Tuesday, 7 August 2007

Day Five: Grasmere to Patterdale

Date: Wednesday 18th July 2007
Mileage: 10 miles
Weather: Very brief sunshine in the morning, then rain for three hours, then gloriously sunny in the late afternoon and evening.

We had a hard climb out of Grasmere up to Grisedale Tarn. It was very warm and humid in the valley but there were marvellous views back down towards Grasmere. Just as we reached the top the clouds rolled in and the mist surrounded us (very Tom Bombadill and the Barrowdowns). We made a command decision not to climb St Sunday's Crag as it was covered in cloud and more weather seemed to be moving in. We descended to Patterdale via the low level route next to Grisedale Beck. It was a long slow job (for me) picking my way down the steep, slippery, rocky path. After 5 minutes the heavens opened and it chucked it down for a couple of hours. We had to wear our waterproof trousers! I remembered saying before the trip, "Oh we won't need those - it'll be July and it never rains on my walking holidays...." Hmmmm. We ate our lunch under a tree which was nice but a little damp. The rain stopped as we strolled into the village of Patterdale. As it was early we went to the White Lion and had tea and soup. We wandered up to Noran Bank Farm (1/2 mile from the village past a very tatty looking YHA - glad we weren't staying there) and sat in the garden waiting for the owners to arrive.
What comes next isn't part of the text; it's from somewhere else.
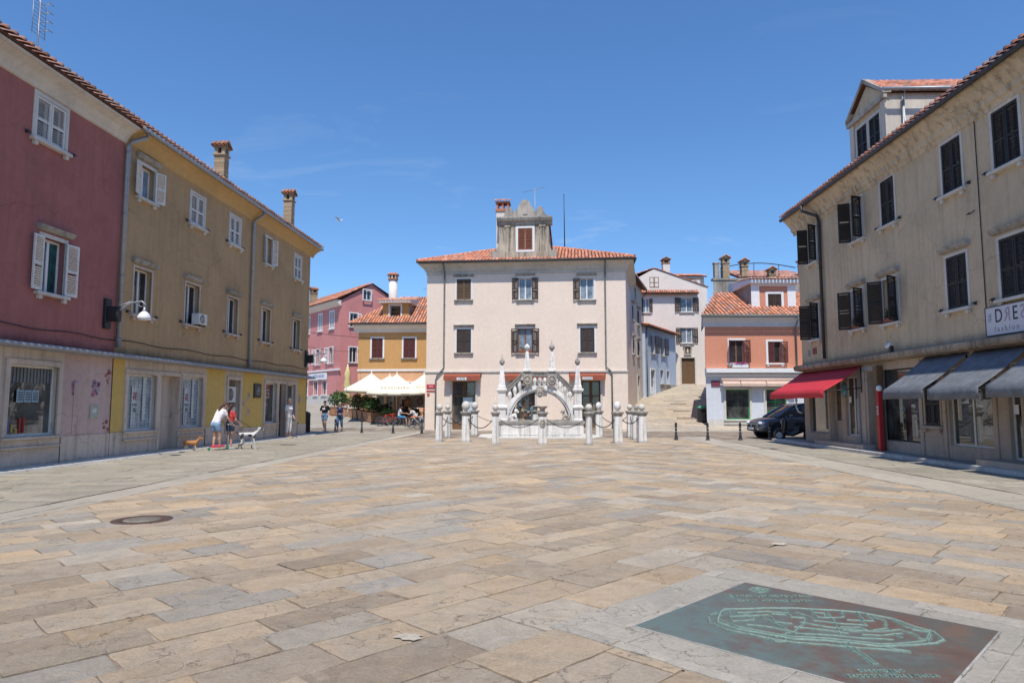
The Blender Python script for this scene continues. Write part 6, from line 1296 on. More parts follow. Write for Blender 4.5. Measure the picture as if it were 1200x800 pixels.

We sat there surrounded by our rucksacks, discarded boots and socks, baa-ing sheep and the most fantastic view of the fells and the route we would be taking tomorrow. The B&B was a very interesting place - built in 1617 and still a working farm run by real Cumbrians. The old dad, who had died a couple of years ago, was head of the local hunt. the dining room was full of memorabilia about his life and it looks like he was a real lakeland character. We had a wood- panelled bedroom and the floors were all uneven - great. The water came from a spring behind the house - it was like nectar.